**DESCRIPTION OF THE TASK:**
Tally the lines of the data that include the word "scene" and state the total, nothing else.

**RECORDED INFORMATION:**

.....

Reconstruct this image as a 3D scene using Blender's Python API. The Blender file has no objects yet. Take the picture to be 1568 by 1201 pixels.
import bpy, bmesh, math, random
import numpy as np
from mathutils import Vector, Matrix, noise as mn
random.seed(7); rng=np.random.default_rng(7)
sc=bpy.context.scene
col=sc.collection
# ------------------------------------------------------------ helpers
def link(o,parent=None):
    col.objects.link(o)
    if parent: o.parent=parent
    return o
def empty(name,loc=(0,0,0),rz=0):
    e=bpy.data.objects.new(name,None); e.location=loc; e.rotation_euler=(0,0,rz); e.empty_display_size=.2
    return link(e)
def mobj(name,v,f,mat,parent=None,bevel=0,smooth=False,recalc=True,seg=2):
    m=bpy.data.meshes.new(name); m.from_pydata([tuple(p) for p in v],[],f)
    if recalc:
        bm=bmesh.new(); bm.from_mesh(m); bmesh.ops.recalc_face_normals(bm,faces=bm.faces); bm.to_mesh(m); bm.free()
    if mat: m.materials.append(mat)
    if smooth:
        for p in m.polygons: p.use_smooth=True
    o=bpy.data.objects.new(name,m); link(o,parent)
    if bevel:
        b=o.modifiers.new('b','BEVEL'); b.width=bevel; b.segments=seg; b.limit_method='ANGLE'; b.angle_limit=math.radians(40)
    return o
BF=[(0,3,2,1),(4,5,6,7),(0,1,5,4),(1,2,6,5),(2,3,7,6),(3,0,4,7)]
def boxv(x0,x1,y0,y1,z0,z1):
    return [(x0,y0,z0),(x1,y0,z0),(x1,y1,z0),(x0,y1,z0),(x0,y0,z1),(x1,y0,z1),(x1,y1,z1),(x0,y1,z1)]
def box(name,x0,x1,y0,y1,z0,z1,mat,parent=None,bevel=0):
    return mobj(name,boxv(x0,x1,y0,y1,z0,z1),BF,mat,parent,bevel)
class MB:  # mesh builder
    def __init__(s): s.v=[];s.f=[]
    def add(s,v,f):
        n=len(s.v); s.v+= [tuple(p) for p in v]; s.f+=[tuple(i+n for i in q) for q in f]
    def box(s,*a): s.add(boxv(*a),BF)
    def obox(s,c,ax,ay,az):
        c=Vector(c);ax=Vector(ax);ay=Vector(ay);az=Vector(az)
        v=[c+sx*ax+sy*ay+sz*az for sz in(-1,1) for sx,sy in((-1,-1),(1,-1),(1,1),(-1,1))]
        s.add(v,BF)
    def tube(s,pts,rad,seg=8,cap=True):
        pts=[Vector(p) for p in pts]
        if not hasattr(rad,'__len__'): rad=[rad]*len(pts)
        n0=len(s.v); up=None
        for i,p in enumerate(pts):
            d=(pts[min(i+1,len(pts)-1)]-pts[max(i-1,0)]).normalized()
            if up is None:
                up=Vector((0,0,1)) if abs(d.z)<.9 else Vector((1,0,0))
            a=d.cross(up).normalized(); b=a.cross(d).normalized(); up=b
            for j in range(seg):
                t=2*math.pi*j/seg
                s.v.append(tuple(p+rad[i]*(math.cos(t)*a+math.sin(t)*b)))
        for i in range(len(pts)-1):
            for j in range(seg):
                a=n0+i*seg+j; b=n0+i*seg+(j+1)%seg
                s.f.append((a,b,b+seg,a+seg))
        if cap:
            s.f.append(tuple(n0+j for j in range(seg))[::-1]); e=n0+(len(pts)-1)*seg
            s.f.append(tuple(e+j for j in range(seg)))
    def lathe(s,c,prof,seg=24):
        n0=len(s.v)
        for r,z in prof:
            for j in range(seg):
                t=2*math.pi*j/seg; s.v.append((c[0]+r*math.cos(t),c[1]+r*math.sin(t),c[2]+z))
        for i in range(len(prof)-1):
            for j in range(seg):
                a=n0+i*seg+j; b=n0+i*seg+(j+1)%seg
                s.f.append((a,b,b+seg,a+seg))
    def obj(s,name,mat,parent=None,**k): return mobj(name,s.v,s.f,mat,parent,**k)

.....

**EXERCISE ANSWER:**
2